Congress announces deal to end government shutdown, avoid US default

The deal would extend US borrowing authority until February 7; US Treasury would have ability to extend borrowing capacity.

113th Congress in Washington (photo credit: REUTERS)
113th Congress in Washington
(photo credit: REUTERS)
WASHINGTON – The US Congress settled on a deal to reopen the federal government and avoid default on America’s debt just hours before the Treasury Department would have lost its authority to borrow money.
Senate Majority Leader Harry Reid and Minority Leader Mitch McConnell forged an agreement whereby the US government will be funded until January 15, and its borrowing limit will be extended through February 7.
At press time, the deal was awaiting approval in both the Senate and the House of Representatives, but leaders from both parties implied it would go through. It was expected to pass late at night, clearing the way for it to arrive on President Barack Obama’s desk to sign before the deadline on Thursday.
Fitch Ratings, one of the three main global credit ratings agencies, warned Congress this week that its paralysis might lead Fitch to lower it evaluation of America’s creditworthiness.
But markets, evidently numb to the politics of Washington, barely slipped through the crisis and rallied on Wednesday upon word that a deal had been reached.
Congress has never come so close to breaching the debt ceiling ($16.7 trillion before the deal) as it has over the past 16 days, since Congress first failed to pass a resolution that would fund operations of the federal government.
A failure to reach a deal would have meant the US risked defaulting on its payments for the first time.
NASA has virtually shut its doors over the past two weeks, as has the Nuclear Regulatory Commission and the National Institutes of Health. The government shutdown led to over 800,000 furloughs.
Republicans in the House of Representatives refused to entertain a bill that would reopen the government without fundamental changes to the Affordable Care Act, or “Obamacare,” Obama’s signature legislation.
Leading that fight was Sen. Ted Cruz of Texas. On Wednesday, he criticized the agreement that would avoid default, while declining the opportunity to delay its passage with a filibuster.
The deal “provides no relief for Americans from Obamacare,” Cruz said.
Indeed, it makes only cosmetic changes to the health law, requiring income verification for those registering for insurance.
The measure has bipartisan support.
Seventy-four percent of Americans disapprove of how the Republican Party handled the crisis, according to an ABC/Washington Post poll released on Monday. Fifty-three percent disapprove of how Obama handled the crisis.
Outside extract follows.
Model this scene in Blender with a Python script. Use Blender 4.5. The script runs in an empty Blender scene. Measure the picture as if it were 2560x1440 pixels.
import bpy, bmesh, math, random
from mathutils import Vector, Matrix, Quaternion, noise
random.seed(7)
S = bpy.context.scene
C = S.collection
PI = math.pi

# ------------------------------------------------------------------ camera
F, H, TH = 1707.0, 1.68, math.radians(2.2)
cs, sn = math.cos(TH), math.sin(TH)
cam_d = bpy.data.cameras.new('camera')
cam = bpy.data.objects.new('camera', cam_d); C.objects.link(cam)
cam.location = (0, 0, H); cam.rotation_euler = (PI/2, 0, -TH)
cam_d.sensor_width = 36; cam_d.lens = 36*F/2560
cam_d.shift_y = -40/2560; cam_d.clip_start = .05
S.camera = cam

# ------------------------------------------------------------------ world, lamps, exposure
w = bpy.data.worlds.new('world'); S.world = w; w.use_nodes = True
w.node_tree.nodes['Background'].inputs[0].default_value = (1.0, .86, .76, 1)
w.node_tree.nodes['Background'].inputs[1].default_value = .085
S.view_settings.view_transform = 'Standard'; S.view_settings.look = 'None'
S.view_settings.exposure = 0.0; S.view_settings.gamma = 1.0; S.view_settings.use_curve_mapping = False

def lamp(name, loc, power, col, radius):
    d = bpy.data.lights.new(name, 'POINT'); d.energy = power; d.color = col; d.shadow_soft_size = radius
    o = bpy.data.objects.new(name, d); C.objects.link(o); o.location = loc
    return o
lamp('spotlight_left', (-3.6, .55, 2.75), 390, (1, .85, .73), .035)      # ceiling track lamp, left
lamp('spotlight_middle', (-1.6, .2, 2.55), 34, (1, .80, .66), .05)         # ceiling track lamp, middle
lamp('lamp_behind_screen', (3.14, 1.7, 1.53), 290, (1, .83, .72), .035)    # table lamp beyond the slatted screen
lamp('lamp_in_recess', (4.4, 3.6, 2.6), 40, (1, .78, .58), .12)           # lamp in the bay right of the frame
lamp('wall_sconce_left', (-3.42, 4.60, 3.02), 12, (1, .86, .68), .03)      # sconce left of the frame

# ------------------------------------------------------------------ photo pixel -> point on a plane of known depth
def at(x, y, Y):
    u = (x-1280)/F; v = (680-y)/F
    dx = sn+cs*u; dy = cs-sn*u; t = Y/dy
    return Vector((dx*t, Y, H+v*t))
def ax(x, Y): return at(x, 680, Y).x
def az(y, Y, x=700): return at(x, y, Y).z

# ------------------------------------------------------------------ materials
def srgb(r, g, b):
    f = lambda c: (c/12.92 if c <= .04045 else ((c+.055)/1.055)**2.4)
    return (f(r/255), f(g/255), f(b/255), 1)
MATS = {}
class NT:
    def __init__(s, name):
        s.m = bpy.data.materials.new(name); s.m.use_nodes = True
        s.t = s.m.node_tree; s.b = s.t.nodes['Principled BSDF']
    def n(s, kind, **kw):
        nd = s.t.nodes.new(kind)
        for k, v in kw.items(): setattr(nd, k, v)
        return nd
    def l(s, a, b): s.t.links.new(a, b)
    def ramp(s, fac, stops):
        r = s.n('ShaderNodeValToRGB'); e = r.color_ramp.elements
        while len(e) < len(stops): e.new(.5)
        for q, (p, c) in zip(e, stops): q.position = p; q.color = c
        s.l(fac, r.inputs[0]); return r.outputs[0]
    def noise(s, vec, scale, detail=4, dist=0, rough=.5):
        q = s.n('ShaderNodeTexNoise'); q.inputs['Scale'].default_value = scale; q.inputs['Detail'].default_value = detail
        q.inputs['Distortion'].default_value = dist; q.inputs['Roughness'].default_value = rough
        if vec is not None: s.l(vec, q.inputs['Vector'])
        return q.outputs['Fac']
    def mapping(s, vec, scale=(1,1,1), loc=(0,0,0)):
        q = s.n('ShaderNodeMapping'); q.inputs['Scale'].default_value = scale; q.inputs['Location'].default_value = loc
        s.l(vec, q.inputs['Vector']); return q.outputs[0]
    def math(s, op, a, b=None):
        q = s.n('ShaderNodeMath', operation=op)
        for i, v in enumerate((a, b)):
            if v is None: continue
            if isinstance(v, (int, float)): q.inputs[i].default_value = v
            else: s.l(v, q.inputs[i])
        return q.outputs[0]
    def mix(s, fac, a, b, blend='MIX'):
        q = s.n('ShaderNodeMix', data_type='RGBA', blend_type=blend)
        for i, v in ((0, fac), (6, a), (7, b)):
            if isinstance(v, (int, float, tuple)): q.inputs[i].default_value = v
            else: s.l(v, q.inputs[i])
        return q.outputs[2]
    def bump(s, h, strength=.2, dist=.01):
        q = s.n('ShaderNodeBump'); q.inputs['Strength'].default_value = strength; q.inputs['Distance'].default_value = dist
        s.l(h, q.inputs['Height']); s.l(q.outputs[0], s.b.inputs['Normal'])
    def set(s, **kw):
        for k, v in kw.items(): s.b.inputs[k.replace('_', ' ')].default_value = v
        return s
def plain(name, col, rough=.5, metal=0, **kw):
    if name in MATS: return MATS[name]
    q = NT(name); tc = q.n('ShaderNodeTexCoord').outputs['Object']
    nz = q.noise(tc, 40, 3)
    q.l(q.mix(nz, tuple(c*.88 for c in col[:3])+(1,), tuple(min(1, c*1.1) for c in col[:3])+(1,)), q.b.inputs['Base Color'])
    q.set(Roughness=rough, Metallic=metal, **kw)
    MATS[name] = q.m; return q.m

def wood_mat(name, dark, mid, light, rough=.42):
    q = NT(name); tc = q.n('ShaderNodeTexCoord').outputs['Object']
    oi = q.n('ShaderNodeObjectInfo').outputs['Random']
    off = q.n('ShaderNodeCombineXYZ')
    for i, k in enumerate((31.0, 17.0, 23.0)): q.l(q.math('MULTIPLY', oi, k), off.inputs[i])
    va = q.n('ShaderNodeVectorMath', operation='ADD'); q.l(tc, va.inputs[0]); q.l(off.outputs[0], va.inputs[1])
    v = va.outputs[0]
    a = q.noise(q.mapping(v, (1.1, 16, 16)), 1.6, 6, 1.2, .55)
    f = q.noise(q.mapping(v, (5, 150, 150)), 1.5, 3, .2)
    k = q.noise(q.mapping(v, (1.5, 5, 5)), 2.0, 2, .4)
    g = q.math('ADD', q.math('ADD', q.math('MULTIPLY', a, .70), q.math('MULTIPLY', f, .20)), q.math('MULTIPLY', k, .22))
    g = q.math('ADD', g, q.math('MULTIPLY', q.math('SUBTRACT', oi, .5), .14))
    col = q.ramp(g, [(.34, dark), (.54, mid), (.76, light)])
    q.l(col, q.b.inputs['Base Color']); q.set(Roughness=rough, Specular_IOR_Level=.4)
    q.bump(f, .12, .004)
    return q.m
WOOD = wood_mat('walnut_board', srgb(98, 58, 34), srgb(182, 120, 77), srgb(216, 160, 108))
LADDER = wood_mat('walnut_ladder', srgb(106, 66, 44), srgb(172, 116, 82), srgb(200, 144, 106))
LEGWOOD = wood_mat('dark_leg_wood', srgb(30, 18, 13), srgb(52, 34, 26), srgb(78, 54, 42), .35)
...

House of Representatives Speaker John Boehner faced an important political test as the crisis came to an end. The speaker was challenged to break the Hastert Rule, the principle that no speaker should bring to a vote a bill that does not have majority support within his party’s caucus.
But for months, Boehner said he would not let the US default on its obligations. He repeated that commitment throughout the government shutdown, nearly every day, until the day before the debt deadline.